Each night after supper, we gather our three toddlers, lace up our sneakers, and walk down to the old railroad tracks. My husband pushes the twins in our double stroller and I push the four-year-old on his tricycle, and we bump along down the path through potholes, puddles, and large rocks. On the way home, Daniel plows ahead with the stroller, but the four-year-old climbs off his trike at the bottom of the hill across from our house and meanders along behind me.
When we first started doing our walks again in the early spring, I used to get annoyed with how long he took to climb the hill; he loves to pick flowers, grass, weeds, rosehips, crab apples, and branches to add to his “collection” (which is a pile of dried up vegetation in our garage). I would haul the tricycle up the path behind me, and every time I turned around to see where he was, I’d find him only a few steps further than he was the last time. He stoops every few minutes to collect another piece of nature.
I find it hard to not get antsy. I feel like an ant under a magnify-glass with this summer heat. I know bedtime is just around the corner once we walk through the doors, which means less than an hour is left before I can click away on my keyboard again. Yet despite my pleas to move quicker, my four-year-old still takes his time walking up the hill.
Our world is one of hurry, bustle, and get-that-checklist-scratched-out. If there’s not a finished product to show, perhaps it’s not all that productive. Yet as I watched my son toddle up the hill, I saw someone else: My younger self. I saw the girl who walked on the small causeway her parents had built years ago between the river and a pond, and that’s where she made up stories of unicorns and magic. She faced the painful realities of broken friendships through re-imagining them in stories. She leapt between rocks to cross the pond pretending wild rapids or lava rushed underneath her.
I wouldn’t be the writer (or even person) I am today without all those hours I spent wandering the forest behind my home and noticing the tiny toads that crept along and the painted turtles that ambled beside me. If I dream of my son having that same kind of imagination and believe in its importance, maybe that means standing longer than I normally would on a boiling hot day to wait for him to find his way to the top with me.
One of those hot days, I took a deep breath and looked over the rolling hills and wind-swept grass. I watched the sun cast a golden glow over the field next to us, noticed the bright pink buds starting on the apple trees, and discerned a small beaten path off ours from deer traveling through. I felt the sun on my face and the salty air brush my hair, and I realized how good the warmer weather made me feel.

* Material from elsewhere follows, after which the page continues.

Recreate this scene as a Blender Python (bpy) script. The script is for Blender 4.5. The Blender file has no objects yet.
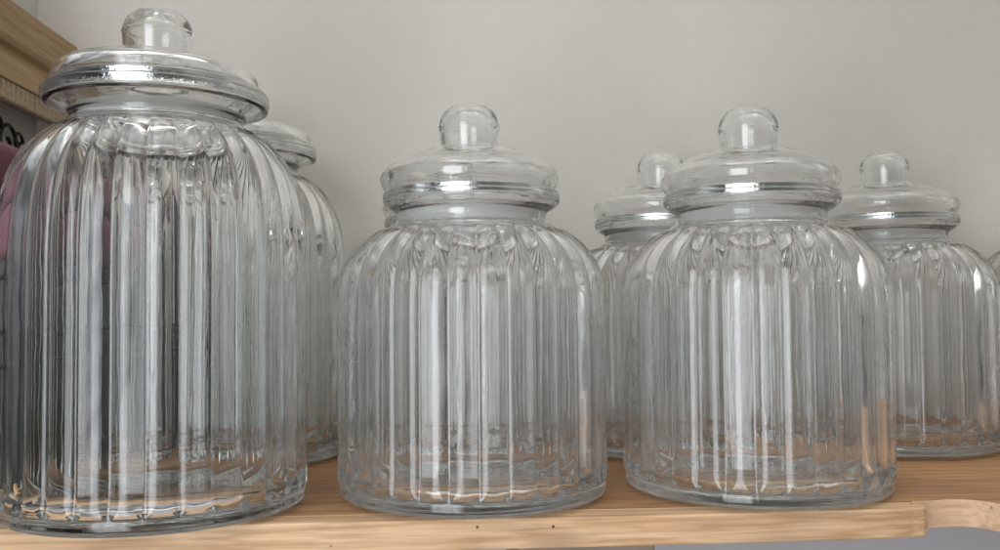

As I did, I felt my own imagination stirred again. I thought of my stories of an Elven princess running through similar fields to safety. I thought of another character bent over gleaning from the harvest. But even more than that: The sunlight slanting over the trees and thorn bushes reminded me that a dawn is coming when we’ll be rescued from the briars of sin and its effects, and suffering will haunt us no more.
Until then, I want to breathe in the common grace of fresh air for my anxious heart and let the beauty of God’s creation stir me towards hope—and I want to give my son that same opportunity. So my husband and I stand at the top of the hill and we ruminate on our day as we wait for the four-year-old to bring his treasures and tell us the stories of how he found them.